In the original battle, of course, the V'Gerscape remains after the explicit loss of the third and final ship. Which was a silly editing choice, as a cut to stark static would have been more effective dramatically.

If we want to claim Starfleet had probes on the scene, it's pretty odd that the Klingons wouldn't notice and destroy them. After all, the camera that records the final loss of the Amar (right past his ultimate disappearance) is located right at the bow of the Amar! Any "probe" there would be rubbing on the Klingon foreheads the wrong way.

Timo Saloniemi
 
If we want to claim Starfleet had probes on the scene, it's pretty odd that the Klingons wouldn't notice and destroy them. After all, the camera that records the final loss of the Amar (right past his ultimate disappearance) is located right at the bow of the Amar! Any "probe" there would be rubbing on the Klingon foreheads the wrong way.

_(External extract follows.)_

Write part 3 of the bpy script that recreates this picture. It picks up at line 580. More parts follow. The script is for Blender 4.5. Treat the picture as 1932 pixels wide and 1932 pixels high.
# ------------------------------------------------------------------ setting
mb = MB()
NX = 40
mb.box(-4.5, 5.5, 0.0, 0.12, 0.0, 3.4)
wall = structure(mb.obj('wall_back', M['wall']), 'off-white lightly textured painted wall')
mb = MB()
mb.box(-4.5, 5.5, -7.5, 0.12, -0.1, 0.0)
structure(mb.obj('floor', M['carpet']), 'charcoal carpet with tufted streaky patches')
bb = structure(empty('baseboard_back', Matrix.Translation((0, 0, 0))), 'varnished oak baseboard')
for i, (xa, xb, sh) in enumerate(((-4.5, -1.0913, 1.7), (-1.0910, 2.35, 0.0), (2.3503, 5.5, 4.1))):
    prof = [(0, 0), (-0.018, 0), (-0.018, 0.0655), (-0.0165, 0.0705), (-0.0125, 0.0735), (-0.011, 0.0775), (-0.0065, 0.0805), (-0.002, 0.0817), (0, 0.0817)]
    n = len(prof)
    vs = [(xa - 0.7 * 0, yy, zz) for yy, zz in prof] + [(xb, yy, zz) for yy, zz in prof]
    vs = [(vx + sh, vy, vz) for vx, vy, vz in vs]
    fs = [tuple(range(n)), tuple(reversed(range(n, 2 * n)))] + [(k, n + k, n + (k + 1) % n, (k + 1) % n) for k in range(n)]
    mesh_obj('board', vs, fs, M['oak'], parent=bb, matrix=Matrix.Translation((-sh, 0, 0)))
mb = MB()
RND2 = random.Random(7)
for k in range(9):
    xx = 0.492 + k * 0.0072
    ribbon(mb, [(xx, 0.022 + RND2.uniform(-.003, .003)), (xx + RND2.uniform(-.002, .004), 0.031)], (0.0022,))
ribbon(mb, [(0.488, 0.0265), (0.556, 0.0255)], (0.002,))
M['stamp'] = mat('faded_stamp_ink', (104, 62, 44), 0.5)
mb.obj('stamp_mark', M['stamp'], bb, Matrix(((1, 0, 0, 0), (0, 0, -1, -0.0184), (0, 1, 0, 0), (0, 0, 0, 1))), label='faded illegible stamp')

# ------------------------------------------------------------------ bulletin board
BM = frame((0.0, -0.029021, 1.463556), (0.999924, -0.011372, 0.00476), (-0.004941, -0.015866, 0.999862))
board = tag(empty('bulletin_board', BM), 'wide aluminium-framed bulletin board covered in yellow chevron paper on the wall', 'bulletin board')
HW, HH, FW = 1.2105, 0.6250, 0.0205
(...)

There isn't necessarily a "camera" per se. It's been pretty explicit that what we see on a viewscreen is a computer reconstruction and not an actual photograph from the specific point of view of an actual device. Look at TVH, where Gillian asks, pretty reasonably, how they can be getting ariel photography from within a mile of a whaling ship when they're far enough away that the curve of the Earth should prevent them from seeing it at all. Or the first episode of Discovery, when the Klingon beacon is jammed when they try to look "magnify" it on the viewscreen, but is perfectly visible to an optical telescope pointed out a window.

The sensor done could've been well out of range of the battle, and presented it's 3D, full-environment reconstruction from that perspective on 2D screens for any number of reasons. Maybe it was using a Klingon feed there as a primary source, and continued to show use that POV because there wasn't any better perspective to show what wasn't going on anymore.
 
If synthetic, the image could of course also be fictional. That is, once the Klingon feed ends, the viewscreen would persist with what it knows, no matter that it might not reflect the ongoing reality accurately.

I mean, it's not even "live feed", real or fake. It's just a static image, from the point of Klingon or Epsilon 9 destruction on.